Analytical dynamic traffic assignment approaches for modelling integrated real-time traffic control systems.

摘要

Minimizing network travel cost is one of the major goals of Intelligent Transportation Systems (ITS) implementation in sophisticated dynamic traffic networks. Integrated approaches to simultaneously consider both traffic control systems and travelers' behavior should provide the best opportunity for reducing the total network cost. In an operational ITS system, integration of real-time traffic control systems and analytical dynamic traffic assignment (DTA) models is expected to achieve the desired result.; This research uses three major approaches to enable the integration of real-time traffic control systems within an analytical DTA framework.

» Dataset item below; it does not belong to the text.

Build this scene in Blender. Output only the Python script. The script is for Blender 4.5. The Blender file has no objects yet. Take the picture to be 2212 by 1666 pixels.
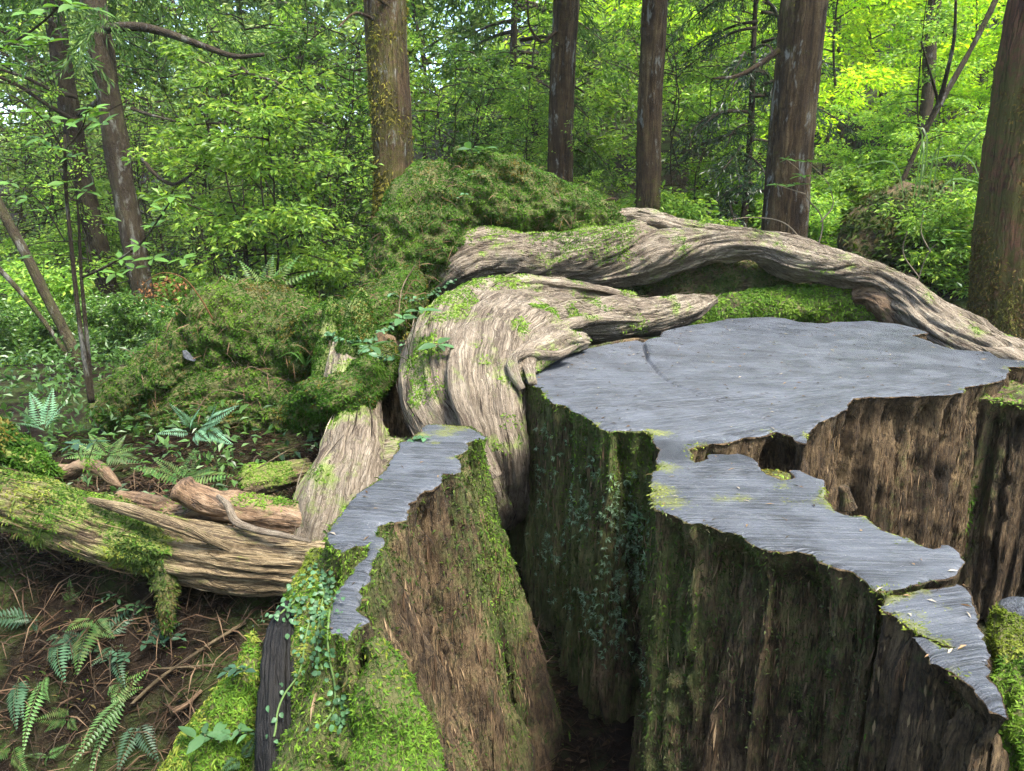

First, the computational time of analytical DTA models is substantially reduced so that the DTA models can be applied as real-time information tools. The dynamic route choice conditions are redefined using a set reduction scheme (SRS). In the SRS, only “used” links, paths and entry times of inflows into links are considered in the formulation and the solution algorithm. Therefore, compared to the previous Variational-Inequalities-based DTA models, which consider the entire feasible solution set, the problem scale can be compressed substantially, thus dramatically reducing computational time.; Second, a rolling horizon implementation procedure is introduced into the DTA process to take into consideration both spatial and temporal variation of demands and network conditions. In the rolling horizon framework, origin-destination (OD) demands are assumed to be updated on-line and network conditions are changed from time to time. To reflect these real-time variations in the middle of DTA process, the planning horizon time is divided into several stages and in each stage, the DTA procedure is implemented with updated real-time demand and network information. The rolling horizon implementation provides a practical method to address the real-time traffic assignment problem and the guidance strategy based on information infrastructure.; Third, a conceptual model is proposed to integrate a real-time traffic control system and a path-based analytical DTA model. The four sub-modules in this system are: (1) rolling horizon implementation, (2) dynamic actuated traffic control, (3) on-line calibration, and (4) path-based analytical DTA model. This integrated system is expected to play an important role to support traffic management and route guidance in a dynamic traffic network.